ボードの上でバランスを取るのは、ここ数年(←しかやってない)のスノーボードのキャリアで習得済。パドルも最近始めたプールで慣れて(※2)いる。
(※2)プールで慣れて……コーチ曰く、パドルと水泳のクロールは違うらしい。
なので、立ち上がることさえできればサーフィンなんて楽勝。華麗に波に乗ってビーチのギャルを失神させて5人ぐらいお持ち帰り。まさにハーレムだぜ、うははははは。
……などと夢見ていた時代があった。
まずは砂浜にサーフボードの図を書いて、その上に腹這いになってパドルの練習。そして素早く立ち上がる練習。理論はとてもよく判ります、ええ。
「じゃぁ、さっそく行きますか」
まだ2~3回ぐらいしか練習していないのに、いきなり実践投入。要は体で覚えろということか。
そしていよいよ恐怖の入水。
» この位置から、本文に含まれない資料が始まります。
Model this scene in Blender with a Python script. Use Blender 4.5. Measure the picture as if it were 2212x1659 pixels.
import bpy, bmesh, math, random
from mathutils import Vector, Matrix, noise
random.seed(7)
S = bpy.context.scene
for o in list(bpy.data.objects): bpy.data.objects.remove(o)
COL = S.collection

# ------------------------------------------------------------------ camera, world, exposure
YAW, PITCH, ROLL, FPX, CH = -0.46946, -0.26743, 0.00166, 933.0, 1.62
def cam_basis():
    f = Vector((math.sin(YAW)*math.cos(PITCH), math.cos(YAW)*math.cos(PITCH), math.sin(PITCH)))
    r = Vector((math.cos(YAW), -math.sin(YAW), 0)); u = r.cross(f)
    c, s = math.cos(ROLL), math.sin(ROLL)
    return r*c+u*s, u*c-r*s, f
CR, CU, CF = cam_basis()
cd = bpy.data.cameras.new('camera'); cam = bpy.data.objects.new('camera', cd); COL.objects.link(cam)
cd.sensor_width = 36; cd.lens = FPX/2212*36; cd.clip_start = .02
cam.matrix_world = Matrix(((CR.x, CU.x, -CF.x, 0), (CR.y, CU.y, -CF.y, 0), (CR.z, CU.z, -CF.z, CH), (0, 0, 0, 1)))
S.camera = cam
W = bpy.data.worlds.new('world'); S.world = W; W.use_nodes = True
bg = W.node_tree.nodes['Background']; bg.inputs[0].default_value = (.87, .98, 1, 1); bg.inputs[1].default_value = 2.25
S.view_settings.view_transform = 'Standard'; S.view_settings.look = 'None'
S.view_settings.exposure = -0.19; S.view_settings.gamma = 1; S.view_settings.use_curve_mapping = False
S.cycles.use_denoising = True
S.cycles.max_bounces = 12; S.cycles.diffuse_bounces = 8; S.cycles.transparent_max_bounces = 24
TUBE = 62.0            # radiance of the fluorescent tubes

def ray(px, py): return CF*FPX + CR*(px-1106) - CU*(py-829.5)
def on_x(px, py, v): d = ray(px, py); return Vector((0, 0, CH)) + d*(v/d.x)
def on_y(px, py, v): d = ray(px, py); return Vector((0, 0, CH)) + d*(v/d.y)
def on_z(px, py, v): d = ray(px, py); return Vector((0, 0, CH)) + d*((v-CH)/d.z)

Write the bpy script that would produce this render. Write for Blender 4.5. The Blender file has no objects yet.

なぜ"恐怖"かお忘れの方もいるかもしれないが、実は足の親指の爪が全部剥がれているのだ。目下急速組織再生中。恐る恐る海水に足を浸ける……。
「ぎゃぁあああああああぁっぁぁああああぁあぁあぁあ!!!!」
酸の海ばりの激痛が全身を駆けめぐ……ということはなく、幸いにも傷口が治りつつあることに安堵した。しかし水中で歩くたびにリーシュコード(※3)がペチペチと傷口にあたり、そのたびに痛みを感じた。
(※3)リーシュコード……サーフボードが流れていかないように足とボードを結びつける留め具。数メートルある。
最初にY本が見本を見せてくれた。波が来るのを見切るや否や素早くボードに乗り込み、華麗に波を切り、サーフボードを操る。端から見ると確かに上手い。
ちなみにそこに到達するまで約2年。気が遠くなりそうだ。
「さっそくボードに乗ってみて」
Y本コーチの指示に従ってサーフボードの上に乗った……つもりが、これが全然乗れない。乗った瞬間に濁流に翻弄される木の葉のようにボードは右へ左へゆらゆら揺れて一向に安定しない。
悪戦苦闘している私の事情など波は少しも理解してはくれるわけもなく。必死になってボードにしがみついている私に容赦なく大波が……。
……たちまち海中に転落して、しかも大量に塩水を飲んだ。
それを見てS角コーチ大爆笑。悪かったな。
見事に出鼻を挫かれ、今後のことを考えると私は激しく不安になるのだった。